We do not see faces. We see legs, and shoes. Shoes is like the Raising the Flag on Iwo Jima photograph. The faces don’t matter. The people whose names go into the history books are not the ones being honored. Rather, we are asked to remember what befell vast numbers of ordinary people during World War Two, one of the most horrific periods in human history.

At the beginning of the film we see are a pair of worn black shoes, though they still receive the respect of a good shine. The shoes have engaged the rough cobblestones of their journey for a season, and, like the more fortunate among us, have enjoyed a full life.

Then we see the beautiful red shoes on display, soon to replace the black shoes and adorn the feet of a vibrant young woman at the beginning of her adult life. Before Shoes, I thought only great dancing would allow a pair of legs to tell a great story. Boy, was I wrong. Or perhaps it’s that I need to enlarge my idea of what dancing really is.

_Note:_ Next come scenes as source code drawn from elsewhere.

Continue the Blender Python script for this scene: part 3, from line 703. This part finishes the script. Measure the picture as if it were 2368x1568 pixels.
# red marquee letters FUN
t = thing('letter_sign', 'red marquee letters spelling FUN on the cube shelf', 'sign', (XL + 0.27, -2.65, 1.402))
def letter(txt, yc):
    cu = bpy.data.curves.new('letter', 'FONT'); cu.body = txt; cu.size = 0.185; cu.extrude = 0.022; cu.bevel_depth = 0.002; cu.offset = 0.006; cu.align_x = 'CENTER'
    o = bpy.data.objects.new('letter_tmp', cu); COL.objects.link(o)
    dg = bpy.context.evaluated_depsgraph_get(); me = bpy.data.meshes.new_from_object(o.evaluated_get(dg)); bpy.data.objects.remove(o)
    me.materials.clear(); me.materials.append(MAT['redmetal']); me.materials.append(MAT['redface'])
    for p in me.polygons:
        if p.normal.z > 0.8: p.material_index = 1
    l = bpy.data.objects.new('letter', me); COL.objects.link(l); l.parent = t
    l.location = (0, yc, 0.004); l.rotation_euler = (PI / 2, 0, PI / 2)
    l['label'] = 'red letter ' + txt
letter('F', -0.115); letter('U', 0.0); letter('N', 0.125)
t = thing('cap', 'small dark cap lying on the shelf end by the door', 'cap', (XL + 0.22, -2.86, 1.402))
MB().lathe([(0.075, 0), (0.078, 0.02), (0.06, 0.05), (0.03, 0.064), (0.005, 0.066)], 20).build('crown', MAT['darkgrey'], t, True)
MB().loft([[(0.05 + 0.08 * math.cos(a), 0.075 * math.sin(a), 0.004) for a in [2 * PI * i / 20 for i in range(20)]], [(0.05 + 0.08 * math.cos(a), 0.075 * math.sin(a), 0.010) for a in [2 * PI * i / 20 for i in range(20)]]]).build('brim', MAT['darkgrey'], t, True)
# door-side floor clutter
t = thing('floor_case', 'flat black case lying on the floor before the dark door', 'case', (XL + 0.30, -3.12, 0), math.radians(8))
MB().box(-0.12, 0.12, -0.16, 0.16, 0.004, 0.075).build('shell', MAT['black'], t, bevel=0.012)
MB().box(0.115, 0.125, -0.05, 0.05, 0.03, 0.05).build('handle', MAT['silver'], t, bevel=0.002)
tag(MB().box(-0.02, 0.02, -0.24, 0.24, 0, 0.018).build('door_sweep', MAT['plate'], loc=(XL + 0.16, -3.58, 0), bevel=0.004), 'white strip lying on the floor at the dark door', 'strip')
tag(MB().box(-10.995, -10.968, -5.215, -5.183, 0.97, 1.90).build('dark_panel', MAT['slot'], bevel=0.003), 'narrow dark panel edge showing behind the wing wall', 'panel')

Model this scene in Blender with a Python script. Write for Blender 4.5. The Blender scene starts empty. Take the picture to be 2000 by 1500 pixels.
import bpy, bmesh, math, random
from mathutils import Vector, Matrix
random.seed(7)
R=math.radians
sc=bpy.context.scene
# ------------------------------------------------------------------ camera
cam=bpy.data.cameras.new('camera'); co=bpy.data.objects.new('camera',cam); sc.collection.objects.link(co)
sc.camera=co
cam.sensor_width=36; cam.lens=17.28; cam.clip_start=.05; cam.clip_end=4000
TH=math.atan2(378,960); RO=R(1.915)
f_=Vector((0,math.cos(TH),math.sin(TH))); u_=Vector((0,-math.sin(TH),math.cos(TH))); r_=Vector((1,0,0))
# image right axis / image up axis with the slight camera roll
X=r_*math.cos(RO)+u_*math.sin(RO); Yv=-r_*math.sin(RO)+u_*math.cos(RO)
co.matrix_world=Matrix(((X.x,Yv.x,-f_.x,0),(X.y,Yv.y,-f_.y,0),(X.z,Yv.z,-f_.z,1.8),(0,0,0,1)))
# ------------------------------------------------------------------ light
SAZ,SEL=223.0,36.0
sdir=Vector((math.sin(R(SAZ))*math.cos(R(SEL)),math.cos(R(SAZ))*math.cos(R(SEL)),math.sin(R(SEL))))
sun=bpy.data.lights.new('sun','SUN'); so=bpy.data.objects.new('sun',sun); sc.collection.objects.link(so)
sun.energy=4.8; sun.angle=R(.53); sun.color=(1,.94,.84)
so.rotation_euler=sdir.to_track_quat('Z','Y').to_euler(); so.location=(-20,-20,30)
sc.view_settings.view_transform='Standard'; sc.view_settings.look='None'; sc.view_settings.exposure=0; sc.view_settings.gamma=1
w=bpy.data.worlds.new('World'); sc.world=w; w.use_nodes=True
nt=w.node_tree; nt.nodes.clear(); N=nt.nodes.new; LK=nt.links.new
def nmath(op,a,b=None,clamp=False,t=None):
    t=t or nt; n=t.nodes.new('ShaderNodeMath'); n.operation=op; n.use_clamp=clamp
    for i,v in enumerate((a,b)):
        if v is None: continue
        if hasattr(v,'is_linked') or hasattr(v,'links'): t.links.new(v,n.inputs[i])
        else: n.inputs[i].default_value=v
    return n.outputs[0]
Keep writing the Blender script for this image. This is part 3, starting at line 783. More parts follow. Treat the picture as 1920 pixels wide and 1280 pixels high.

While still in their prime, the red shoes are separated from the young woman who animated them so well.  They join countless other pairs of shoes, all now ownerless.  The Red Army discovers them when they liberate the Auschwitz Concentration Camp. In the years that follow, the shoes are once again on display.  And this time they move us.

Take a sturdy handkerchief with you when you see Shoes. You may need it during the film’s final minute, if not before.

You can see Shoes this coming Tuesday, February 10, at the San Diego Jewish Film Festival. Costa Fam will be there, having just returned from the Monaco Film Festival where he’s won a ton of awards and accolades.